• **SUPPLIED DATA**
##############################

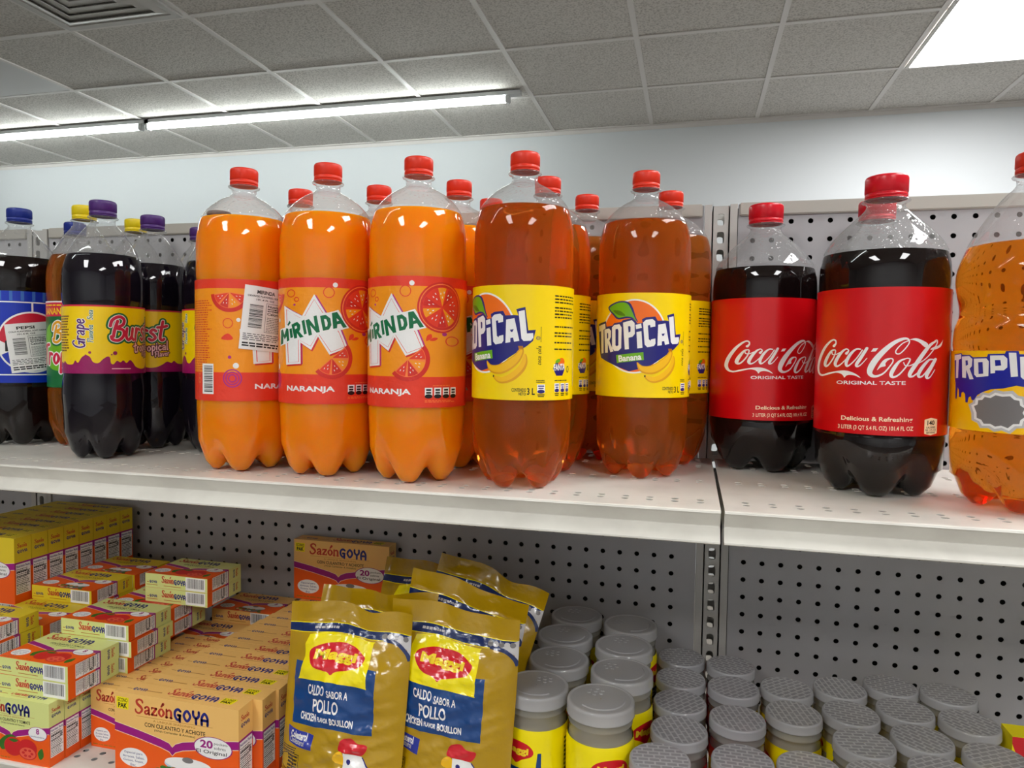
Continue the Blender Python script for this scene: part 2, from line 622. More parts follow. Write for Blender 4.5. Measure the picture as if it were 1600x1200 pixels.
def art_cola():
    R, H = 66.0, 153.0
    a = Art(T_label(R, 823, 790, 0.022, 1345, 0.0845))

    def S(pts, wd=1.0, closed=False):
        a.stroke(pts, wd, 'white', closed=closed, sm=7, layer=1)
    for off in (0,):
        S([(290, 240, 34), (312, 210, 18), (308, 175, 18), (280, 163, 20), (235, 190, 26), (180, 255, 32), (135, 345, 34), (105, 440, 32), (95, 530, 28), (112, 595, 26), (150, 618, 24), (200, 606, 16)])
        a.poly(cr([(150, 632), (220, 612), (320, 583), (380, 592), (410, 615), (427, 642), (450, 617), (490, 606), (550, 616), (612, 645), (570, 603), (500, 568), (430, 553), (350, 558), (270, 574), (190, 598)], 5, True), 'white', layer=1)
        S([(302, 290, 14), (258, 308, 24), (208, 395, 38), (185, 470, 38), (202, 500, 26), (242, 468, 18), (292, 385, 16), (312, 312, 14), (302, 290, 14)])
        S([(268, 318, 12), (276, 348, 12), (318, 350, 12), (362, 326, 12)])
        S([(442, 338, 34), (466, 305, 16), (440, 283, 16), (392, 315, 28), (335, 400, 40), (312, 470, 38), (335, 500, 24), (385, 470, 14), (452, 395, 11)])
        S([(600, 288, 16), (548, 290, 22), (488, 350, 34), (445, 440, 38), (450, 496, 26), (490, 478, 16), (560, 400, 14), (622, 300, 14)])
        S([(672, 278, 34), (610, 390, 38), (562, 475, 36), (572, 502, 22), (612, 478, 12), (676, 400, 9)])
        a.poly([(742, 280), (796, 278), (768, 318), (716, 321)], 'white', layer=1)
        S([(1122, 190, 12), (1055, 225, 12), (993, 300, 13), (990, 342, 13), (1030, 347, 13), (1088, 285, 13), (1128, 212, 13), (1108, 170, 22), (1052, 172, 34), (965, 215, 46), (870, 300, 58), (780, 410, 68), (725, 510, 70), (712, 580, 56), (745, 618, 38), (800, 618, 26), (868, 580, 18), (928, 500, 15), (960, 440, 14), (950, 408, 14), (905, 408, 16)])
        a.poly(cr([(950, 404), (900, 402), (852, 430), (815, 490), (790, 548), (830, 512), (880, 497), (880, 462), (910, 425)], 4, True), 'white', layer=1)
        S([(1085, 412, 16), (1025, 445, 28), (968, 535, 44), (945, 605, 40), (970, 632, 26), (1030, 600, 18), (1100, 510, 16), (1142, 425, 16), (1120, 404, 14), (1085, 412, 14)])
        S([(1075, 455, 12), (1092, 490, 12), (1140, 494, 12), (1190, 468, 12)])
        S([(1415, 200, 18), (1355, 245, 34), (1285, 345, 44), (1205, 480, 46), (1152, 575, 44), (1145, 620, 34), (1180, 622, 20), (1228, 580, 12)])
        S([(1395, 205, 12), (1425, 184, 12), (1430, 225, 12), (1375, 330, 12), (1300, 420, 11), (1225, 470, 11)])
        a.poly(cr([(1128, 180), (1195, 163), (1265, 186), (1330, 233), (1303, 274), (1235, 215), (1172, 186)], 4, True), 'white', layer=1)
        a.poly(cr([(1357, 297), (1398, 266), (1448, 250), (1484, 205), (1496, 180), (1478, 255), (1434, 290), (1385, 302)], 4, True), 'white', layer=1)
        S([(1395, 420, 14), (1345, 428, 24), (1280, 510, 38), (1240, 590, 38), (1248, 632, 24), (1290, 612, 16), (1352, 520, 14), (1402, 432, 12)])
        S([(1418, 418, 34), (1372, 515, 42), (1330, 605, 40), (1335, 645, 26), (1370, 628, 12), (1415, 545, 9)])
    a.text('ORIGINAL TASTE', 335, 726, 1105, 680, 'white', bold=0.02)
    a.text('Delicious & Refreshing', 405, 1192, 1195, 1120, 'gcream', bold=0.02)
    a.text('3 LITER (3 QT 5.4 FL OZ) 101.4 FL OZ', 370, 1300, 1205, 1232, 'gcream', bold=0.015)
    x0, x1, y0, y1 = 1325, 1465, 1130, 1345
    a.poly([(x0, y0 + 22), ((x0 + x1) / 2, y0), (x1, y0 + 22), (x1, y1 - 22), ((x0 + x1) / 2, y1), (x0, y1 - 22)], 'gcream')
    a.text('140', x0 + 32, y0 + 92, x1 - 30, y0 + 32, 'black', bold=0.03)
    a.text('CALORIES', x0 + 20, y0 + 130, x1 - 20, y0 + 106, 'black', bold=0.02)
    a.text('PER 12 FL OZ', x0 + 12, y0 + 162, x1 - 12, y0 + 138, 'black', bold=0.01)
    a.text('SERVING', x0 + 22, y0 + 192, x1 - 22, y0 + 170, 'black', bold=0.02)
    # the second wordmark, on the far side of the wrap
    for V, F, c, l in [it for it in a.items if it[3] == 1]:
        for sh in (207.3, -207.3):
            a.items.append(([(u + sh, v) for u, v in V], F, c, l))
    return wrap_label('label_wrap', a, R / 1000, 0.0690, 0.0690 + H / 1000, [(0, H, 'cokered')])


def tropical_letters(a, lay):
    W = 'white'
    L = [([(68, 400), (143, 375), (148, 430), (125, 440), (130, 695), (105, 702), (95, 455), (72, 462)], []),
         ([(135, 440), (190, 430), (212, 455), (212, 520), (195, 560), (245, 675), (210, 685), (178, 590), (180, 690), (148, 692)], [[(165, 480), (180, 478), (182, 530), (168, 545)]]),
         ([(245, 395), (305, 385), (330, 420), (330, 640), (300, 668), (255, 672), (228, 640), (222, 420)], [[(262, 440), (285, 435), (295, 450), (298, 610), (280, 622), (265, 610)]]),
         ([(345, 370), (440, 345), (470, 375), (475, 490), (450, 520), (408, 530), (415, 650), (370, 655)], [[(400, 410), (420, 405), (428, 420), (428, 465), (408, 475)]]),
         ([(480, 395), (540, 380), (548, 425), (488, 440)], []), ([(492, 470), (545, 460), (560, 635), (505, 642)], []),
         ([(560, 370), (590, 342), (660, 332), (690, 355), (692, 410), (640, 420), (635, 395), (612, 400), (625, 545), (645, 560), (650, 545), (695, 535), (698, 590), (680, 615), (610, 628), (582, 600)], []),
         ([(722, 390), (800, 375), (845, 590), (800, 600), (790, 560), (765, 565), (765, 605), (718, 612)], [[(760, 485), (795, 480), (785, 505), (770, 508)]]),
         ([(835, 310), (885, 298), (905, 520), (950, 515), (952, 560), (935, 588), (880, 592), (862, 570)], [])]
    for p, h in L:
        a.poly(p, W, h, layer=lay)


def art_banana():
    R, H = 56.5, 122.0
    a = Art(T_label(R, 562, 535, 0.0, 1160, 0.1105))
    a.ell(465, 515, 355, 392, 'white', 64)
    a.ell(465, 515, 338, 375, 'orange', 64)
    a.poly([(62, 378), (152, 350), (160, 410), (225, 400), (245, 375), (325, 362), (340, 345), (440, 325), (480, 350), (500, 380), (555, 375), (548, 335), (590, 315), (690, 305), (715, 350), (800, 345), (835, 350), (815, 290), (890, 268), (915, 490), (968, 483), (950, 590), (905, 640), (650, 820), (560, 850), (420, 885), (100, 745), (90, 700), (65, 470)], 'navy')
    a.poly(cr([(175, 205), (250, 155), (330, 140), (410, 160), (450, 220), (480, 310), (505, 365), (450, 330), (380, 325), (290, 335), (235, 290)], 4, True), 'navy')
    a.poly(cr([(192, 212), (260, 168), (330, 156), (390, 172), (430, 232), (468, 315), (490, 355), (440, 315), (370, 305), (295, 318), (245, 275)], 4, True), 'green')
    a.poly(cr([(235, 238), (300, 242), (340, 265), (370, 298), (310, 295), (260, 268)], 3, True), 'dgreen')
    a.n += 1
    tropical_letters(a, a.n)
    a.poly([(275, 715), (570, 680), (578, 762), (285, 800)], 'green')
    a.text('Banana', 302, 774, 550, 706, 'white', bold=0.03, rot=-0.11)
    a.poly([(835, 640), (875, 640), (884, 695), (848, 695)], 'ban3')
    a.poly(cr([(590, 938), (680, 952), (770, 920), (850, 840), (895, 715), (912, 800), (880, 890), (800, 970), (700, 1002), (630, 985)], 5, True), 'ban2')
    a.poly(cr([(600, 930), (690, 938), (770, 900), (850, 820), (888, 710), (900, 790), (860, 880), (780, 955), (690, 985), (630, 970)], 5, True), 'ban1')
    a.poly(cr([(503, 785), (560, 822), (640, 822), (720, 785), (800, 728), (850, 668), (884, 690), (852, 785), (780, 862), (690, 907), (600, 908), (525, 870)], 5, True), 'ban2')
    a.poly(cr([(508, 795), (560, 830), (640, 830), (720, 795), (805, 735), (855, 680), (872, 692), (842, 775), (775, 845), (690, 888), (605, 892), (540, 862)], 5, True), 'ban1')
    a.ell(592, 932, 8, 12, 'black', 12)
    a.text('CONTENIDO', 782, 1078, 905, 1044, 'black', bold=0.025)
    a.text('NETO:', 845, 1112, 905, 1084, 'black', bold=0.025)
    a.text('3 L', 912, 1108, 968, 1040, 'black', bold=0.03)
    a.ring(985, 562, 13, 18, 4, 'navy', 20)
    a.text('R', 980, 571, 990, 553, 'navy')
    # vertical line of script-like small print beside the fruit
    a.T = None
    v = lambda y: (1160 - y) * 0.1105
    a.letters('coca', 55.0, v(820), 3.0, 0.6, ['black'], slant=0.2, rot=PI / 2, grow=(0,))
    a.letters('cola', 55.0, v(715), 3.0, 0.6, ['black'], slant=0.2, rot=PI / 2, grow=(0,))
    a.rects([(54.2, v(600) + i * 1.5, 55.0, v(600) + i * 1.5 + 1.0) for i in range(11)], 'black')
    # side panel (to the right, u 66..112 mm)
    for i, (y0, n) in enumerate(((103, 3), (87, 4), (77, 1), (67, 2), (60, 1), (53, 1))):
        a.smalltext(71, y0 - 0, 112, y0 + 3.4 * n, n, 'black', seed=i, fill=0.45)
    a.ell(79, 34, 9.5, 9, 'navy', 6)
    a.ell(82, 41, 5.5, 4.5, 'orange', 20)
    a.ell(76.5, 42, 4, 2, 'green', 16, rot=0.4)
    a.text('FANTA', 70.5, 32, 88, 39, 'white', bold=0.04, rot=0.06)
    a.ring(94, 33, 3, 4, 1.2, 'black', 6)
    for i, u in enumerate((51, 72, 81, 90)):
        y = 6 if i == 0 else 7
        wv = 9 if i == 0 else 7
        a.rect(u, y + 2, u + wv, y + 11, 'white')
        a.rects([(u + 1, y + 8.6, u + wv - 1, y + 9.8), (u + 1.6, y + 6.2, u + wv - 1.6, y + 7.4)], 'navy')
        a.ell(u + wv / 2, y + 3.4, wv / 2 - 0.4, 2.1, 'navy', 20)
        a.rects([(u + 0.5, y - 0.6, u + wv - 0.5, y + 0.4), (u + 1, y - 2.4, u + wv - 1, y - 1.4)], 'black')
    a.smalltext(50, 18.5, 61, 22, 2, 'black', seed=9)
    a.smalltext(72, 20, 98, 22, 1, 'black', seed=8)
    a.barcode(114, 14, 128, 66, 5, True)
    # the front drawing again, on the back of the wrap
    return wrap_label('label_wrap', a, R / 1000, 0.0990, 0.0990 + H / 1000, [(0, H, 'yel')])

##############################

• **WHAT TO DO**
Leave the pictures out and please restate exactly the lines running from the start of the material through the one with "a = Art(T_label(R, 823, 790, 0.022, 1345, 0.0845))".

• **RESPONSE TO THIS TASK**
Continue the Blender Python script for this scene: part 2, from line 622. More parts follow. Write for Blender 4.5. Measure the picture as if it were 1600x1200 pixels.
def art_cola():
    R, H = 66.0, 153.0
    a = Art(T_label(R, 823, 790, 0.022, 1345, 0.0845))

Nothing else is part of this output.